For the listing below, give the count of lines containing the string "this" and nothing else.

[Start of RECORDS TO USE]

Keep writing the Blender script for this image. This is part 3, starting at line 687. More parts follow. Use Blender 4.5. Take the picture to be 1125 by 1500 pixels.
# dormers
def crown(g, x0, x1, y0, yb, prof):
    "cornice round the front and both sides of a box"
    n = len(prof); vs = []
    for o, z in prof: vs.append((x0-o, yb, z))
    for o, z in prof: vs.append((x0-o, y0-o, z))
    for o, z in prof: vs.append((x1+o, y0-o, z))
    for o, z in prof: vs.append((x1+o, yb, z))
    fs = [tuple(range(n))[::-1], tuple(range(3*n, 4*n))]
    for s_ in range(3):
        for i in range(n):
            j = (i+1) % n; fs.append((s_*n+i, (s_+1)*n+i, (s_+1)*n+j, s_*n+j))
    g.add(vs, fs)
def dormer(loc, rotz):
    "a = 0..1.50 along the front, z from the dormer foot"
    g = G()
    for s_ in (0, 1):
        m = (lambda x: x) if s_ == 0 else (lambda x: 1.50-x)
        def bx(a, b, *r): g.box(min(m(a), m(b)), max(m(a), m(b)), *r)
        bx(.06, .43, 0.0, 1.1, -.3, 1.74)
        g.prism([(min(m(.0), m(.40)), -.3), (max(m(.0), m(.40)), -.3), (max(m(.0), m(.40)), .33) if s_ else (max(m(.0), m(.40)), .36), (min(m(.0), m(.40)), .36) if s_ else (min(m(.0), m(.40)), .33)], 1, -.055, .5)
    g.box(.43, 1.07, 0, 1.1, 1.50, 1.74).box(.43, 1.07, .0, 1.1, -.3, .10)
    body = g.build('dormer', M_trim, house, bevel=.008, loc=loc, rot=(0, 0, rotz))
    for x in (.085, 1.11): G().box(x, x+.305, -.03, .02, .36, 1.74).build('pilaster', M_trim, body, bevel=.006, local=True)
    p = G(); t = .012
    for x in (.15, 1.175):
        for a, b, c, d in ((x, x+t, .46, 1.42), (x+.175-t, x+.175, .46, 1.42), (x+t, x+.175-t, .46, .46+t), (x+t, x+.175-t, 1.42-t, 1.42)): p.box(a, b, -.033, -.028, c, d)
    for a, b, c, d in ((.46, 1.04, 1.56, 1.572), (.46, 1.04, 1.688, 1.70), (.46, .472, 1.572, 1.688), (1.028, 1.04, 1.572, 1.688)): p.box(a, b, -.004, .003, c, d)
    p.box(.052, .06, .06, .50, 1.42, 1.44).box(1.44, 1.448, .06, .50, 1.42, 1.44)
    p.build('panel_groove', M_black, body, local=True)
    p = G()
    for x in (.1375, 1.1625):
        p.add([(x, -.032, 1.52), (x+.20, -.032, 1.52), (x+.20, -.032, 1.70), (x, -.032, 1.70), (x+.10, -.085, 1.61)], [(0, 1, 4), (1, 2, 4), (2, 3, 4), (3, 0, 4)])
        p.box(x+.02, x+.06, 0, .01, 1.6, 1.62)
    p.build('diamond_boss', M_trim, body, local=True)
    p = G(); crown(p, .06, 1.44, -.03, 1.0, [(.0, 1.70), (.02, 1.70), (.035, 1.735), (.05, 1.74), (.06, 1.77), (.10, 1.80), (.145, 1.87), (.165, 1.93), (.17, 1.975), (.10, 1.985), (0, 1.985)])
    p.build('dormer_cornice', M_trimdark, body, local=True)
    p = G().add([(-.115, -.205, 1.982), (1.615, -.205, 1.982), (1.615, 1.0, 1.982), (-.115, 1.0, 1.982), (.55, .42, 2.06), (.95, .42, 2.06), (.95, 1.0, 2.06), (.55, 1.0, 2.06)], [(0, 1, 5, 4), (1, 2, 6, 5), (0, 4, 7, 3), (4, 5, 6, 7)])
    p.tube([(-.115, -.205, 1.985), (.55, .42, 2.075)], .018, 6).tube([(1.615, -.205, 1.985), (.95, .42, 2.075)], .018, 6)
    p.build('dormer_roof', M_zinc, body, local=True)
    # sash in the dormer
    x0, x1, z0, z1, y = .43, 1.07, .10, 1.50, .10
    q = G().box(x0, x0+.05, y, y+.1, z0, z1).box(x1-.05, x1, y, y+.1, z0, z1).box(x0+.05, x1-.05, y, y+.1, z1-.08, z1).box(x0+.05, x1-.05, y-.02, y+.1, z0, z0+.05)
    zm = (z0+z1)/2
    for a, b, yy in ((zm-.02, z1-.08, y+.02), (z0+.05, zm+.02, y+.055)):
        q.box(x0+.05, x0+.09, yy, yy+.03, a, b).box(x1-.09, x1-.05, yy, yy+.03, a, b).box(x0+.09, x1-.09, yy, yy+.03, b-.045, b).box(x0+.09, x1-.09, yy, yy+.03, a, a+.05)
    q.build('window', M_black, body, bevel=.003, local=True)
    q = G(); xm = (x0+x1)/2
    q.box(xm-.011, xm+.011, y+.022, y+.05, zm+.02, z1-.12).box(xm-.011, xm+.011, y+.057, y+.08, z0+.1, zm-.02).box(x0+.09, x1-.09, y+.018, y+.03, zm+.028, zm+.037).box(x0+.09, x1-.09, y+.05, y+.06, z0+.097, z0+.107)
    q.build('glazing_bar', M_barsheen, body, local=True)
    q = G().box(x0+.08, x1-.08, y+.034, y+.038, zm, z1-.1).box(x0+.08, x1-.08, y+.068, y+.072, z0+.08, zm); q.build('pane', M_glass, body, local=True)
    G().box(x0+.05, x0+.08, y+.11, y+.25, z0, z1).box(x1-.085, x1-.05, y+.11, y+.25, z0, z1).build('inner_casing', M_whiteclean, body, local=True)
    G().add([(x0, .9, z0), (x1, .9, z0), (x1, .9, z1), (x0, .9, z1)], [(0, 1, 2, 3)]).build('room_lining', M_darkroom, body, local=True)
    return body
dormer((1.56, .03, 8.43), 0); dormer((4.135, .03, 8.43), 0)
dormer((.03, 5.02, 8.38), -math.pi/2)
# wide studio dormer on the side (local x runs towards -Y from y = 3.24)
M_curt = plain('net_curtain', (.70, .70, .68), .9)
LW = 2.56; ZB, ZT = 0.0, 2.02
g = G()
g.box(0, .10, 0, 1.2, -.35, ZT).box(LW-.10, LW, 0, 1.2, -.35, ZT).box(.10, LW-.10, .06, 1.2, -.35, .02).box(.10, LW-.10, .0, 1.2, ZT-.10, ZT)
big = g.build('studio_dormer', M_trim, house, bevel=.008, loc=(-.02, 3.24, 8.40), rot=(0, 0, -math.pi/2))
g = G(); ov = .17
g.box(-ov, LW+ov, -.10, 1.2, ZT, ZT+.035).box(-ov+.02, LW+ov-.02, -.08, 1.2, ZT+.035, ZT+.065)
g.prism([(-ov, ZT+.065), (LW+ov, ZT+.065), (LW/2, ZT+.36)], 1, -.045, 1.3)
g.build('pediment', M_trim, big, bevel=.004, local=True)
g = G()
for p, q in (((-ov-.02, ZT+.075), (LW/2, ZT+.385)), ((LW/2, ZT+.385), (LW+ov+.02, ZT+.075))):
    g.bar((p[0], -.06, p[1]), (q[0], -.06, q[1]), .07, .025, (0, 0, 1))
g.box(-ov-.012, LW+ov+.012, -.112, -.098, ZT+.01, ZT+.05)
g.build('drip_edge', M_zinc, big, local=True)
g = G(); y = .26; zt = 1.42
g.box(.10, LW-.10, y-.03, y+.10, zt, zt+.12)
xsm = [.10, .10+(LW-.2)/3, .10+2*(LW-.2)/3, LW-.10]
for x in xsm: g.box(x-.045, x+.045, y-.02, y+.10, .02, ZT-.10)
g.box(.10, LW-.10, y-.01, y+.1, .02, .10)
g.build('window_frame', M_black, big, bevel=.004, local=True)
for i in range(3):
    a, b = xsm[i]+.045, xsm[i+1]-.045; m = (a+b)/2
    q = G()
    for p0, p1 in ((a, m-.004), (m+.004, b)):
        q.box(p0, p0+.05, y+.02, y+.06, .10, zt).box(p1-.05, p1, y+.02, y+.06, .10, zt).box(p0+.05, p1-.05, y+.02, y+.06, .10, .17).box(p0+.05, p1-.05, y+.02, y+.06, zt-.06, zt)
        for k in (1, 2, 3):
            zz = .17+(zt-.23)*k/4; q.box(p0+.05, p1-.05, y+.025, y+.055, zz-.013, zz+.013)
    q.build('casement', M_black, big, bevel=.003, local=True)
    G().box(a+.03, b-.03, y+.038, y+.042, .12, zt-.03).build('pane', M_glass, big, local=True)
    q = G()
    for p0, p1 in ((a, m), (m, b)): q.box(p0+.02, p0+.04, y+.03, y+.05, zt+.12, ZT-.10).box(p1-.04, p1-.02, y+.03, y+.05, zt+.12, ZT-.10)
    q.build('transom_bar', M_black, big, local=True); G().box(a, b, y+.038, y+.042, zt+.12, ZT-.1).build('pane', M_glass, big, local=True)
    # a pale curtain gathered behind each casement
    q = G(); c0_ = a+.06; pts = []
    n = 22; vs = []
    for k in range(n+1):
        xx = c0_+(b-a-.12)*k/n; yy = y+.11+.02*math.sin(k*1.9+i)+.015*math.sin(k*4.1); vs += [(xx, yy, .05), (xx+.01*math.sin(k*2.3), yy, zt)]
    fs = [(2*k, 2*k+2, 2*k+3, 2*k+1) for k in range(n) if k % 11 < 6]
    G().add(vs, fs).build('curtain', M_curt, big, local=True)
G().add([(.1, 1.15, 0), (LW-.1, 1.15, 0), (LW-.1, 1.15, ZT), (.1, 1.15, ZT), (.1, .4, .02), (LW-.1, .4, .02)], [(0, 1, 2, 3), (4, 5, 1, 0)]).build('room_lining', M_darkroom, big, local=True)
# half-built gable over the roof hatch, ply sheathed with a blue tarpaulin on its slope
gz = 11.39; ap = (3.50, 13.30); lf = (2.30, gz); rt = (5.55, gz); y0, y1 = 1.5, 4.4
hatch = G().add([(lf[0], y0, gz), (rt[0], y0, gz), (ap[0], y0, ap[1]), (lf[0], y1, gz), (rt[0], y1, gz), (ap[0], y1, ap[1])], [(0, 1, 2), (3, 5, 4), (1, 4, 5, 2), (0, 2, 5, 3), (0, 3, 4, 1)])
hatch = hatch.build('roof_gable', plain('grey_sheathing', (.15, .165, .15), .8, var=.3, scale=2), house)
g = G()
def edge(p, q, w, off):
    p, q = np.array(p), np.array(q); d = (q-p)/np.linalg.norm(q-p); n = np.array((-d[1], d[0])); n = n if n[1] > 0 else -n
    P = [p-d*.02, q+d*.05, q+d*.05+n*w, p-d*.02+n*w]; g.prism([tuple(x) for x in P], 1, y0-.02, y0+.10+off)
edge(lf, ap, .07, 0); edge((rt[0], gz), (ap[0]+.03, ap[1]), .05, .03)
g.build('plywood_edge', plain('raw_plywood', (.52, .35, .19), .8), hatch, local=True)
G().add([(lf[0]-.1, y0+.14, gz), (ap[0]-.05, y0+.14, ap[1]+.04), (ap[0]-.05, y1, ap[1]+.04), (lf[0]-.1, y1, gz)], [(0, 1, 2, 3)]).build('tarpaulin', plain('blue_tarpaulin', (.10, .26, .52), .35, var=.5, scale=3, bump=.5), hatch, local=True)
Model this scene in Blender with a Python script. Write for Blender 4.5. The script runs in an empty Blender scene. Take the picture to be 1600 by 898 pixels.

[End of RECORDS TO USE]

RESULT OF THE TASK: 2